#israel #palestine https://www.nytimes.com/2023/11/10/podcasts/transcript-ezra-klein-interviews-yossi-klein-halevi.html
@Alon that’s was meant to be possible only after a “test” period which will show they gave up any national aspirations, as far as I recall.
@philipncohen His objection is not that it's a minority Jewish state, it's that it would be a majority Muslim Arab state.
Jews do fine today as minorities in western countries. But try to find an example of Jews living in an Arab state as a safe minority in the past 50 years, and you'll fail.
@davidmanheim define safe. Is the USA currently safe for Jews with all the whitesupremacist attacks? Jews still live in Iran today and are protect by the state and are relatively safe. Jews lived in Morocco into the 1970s. Jews managed quite well before 1948 clearly, especially in Iraq, where they were integrated fully, until the Farhud (which some historians claim is a pattern of state violence not specific only towards the Jews) and elsewhere too, at least until the Deir Yassin massacre and escalation in violence in Palestine that followed.
@philipncohen or which groups of Jews we’re talking about…
The Zionist movement increasingly tried to universalize Jewish suffering and extend the European experience everywhere, but it’s not true factually. As a minority Jews lived safely in Muslim majority territories for centuries for very particular reasons.
With that said, if this is even possible in a Muslim majority modern “nation state”… I don’t know. Strangely, Iran shows it’s sort of possible, with caveats.
@philipncohen
These two things are true and define the whole of the conflict, both said by Golda Meir:
“If the Arabs put down their weapons today, there would be no more violence. If the Jews put down their weapons today, there would be no more Israel.”
and
“Peace will come when the Arabs will love their children more than they hate us.”
You’re talking about Europe’s Jews. Question is why the solution for those Jews was in Palestine? Without going into the territorialist vs the rest in the Zionist movement to deeply, Zionism didn’t see Palestine as the one and only solution for Eastern European Jews, at least not while Hertzl was alive.

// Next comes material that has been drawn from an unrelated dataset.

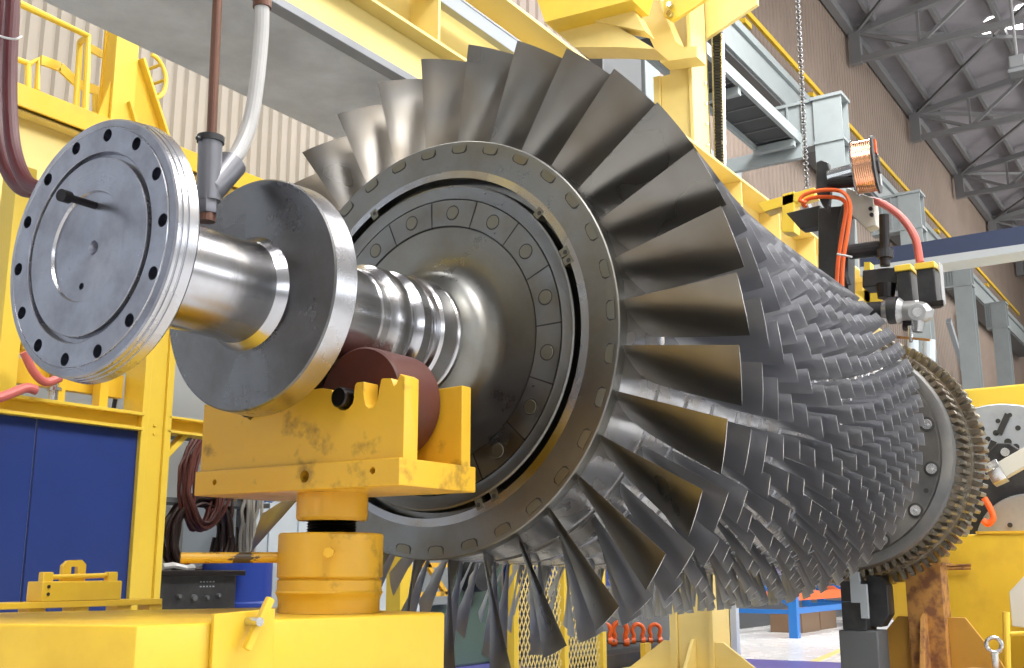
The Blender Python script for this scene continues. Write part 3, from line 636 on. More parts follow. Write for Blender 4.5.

Ethnic Jews lived as a minority in Palestine since the 7th century, and survived evidently, until first immigrants/refugees from Russia/Ukraine started exploring farming in tiny numbers. The fact that the two groups had nothing much in common and lived separately is even more interesting, but a different topic.
The point of many Palestinian nationalists is Jews of Palestine vs Jews from Europe. They don’t seem to mind the first, so it’s not religion that’s a problem, on the face of it.
no, I am talking about all Jews. But to your informed point — what about the Mizrahi — 80% of Israel’s Jewish population are the millions of Jews who lived in, were persecuted in, and then expelled from all over the Arab world. But I guess they don’t count or something.
This fucked up belief that the Jews are the only people in the world not allowed to have national sovereignty, be allowed to live in peace, or even defend themselves is really telling.
This narrative of persecution of Arab Jews has no support in research. Again, highly recommend reading prof Sadoun’s research (at YBZ research center of North Africa Jewry). I can paste later some slides from a recent lecture with some data on who left, from where, and why, in Hebrew though.
In many places the local authorities tried to prevent Jews from leaving. Either because of long lasting relationships, or in fact, to prevent them from migrating to Israel and further aiding the Zionist movement’s growing demographic advantage.
Golda. Sigh. A singularly horrible person.
I’m surprised you’re so oblivious. Golda is the embodiment of everything wrong with the Zionist movement, as these quotes show, and her legacy is the tragedy she and her generation left us with.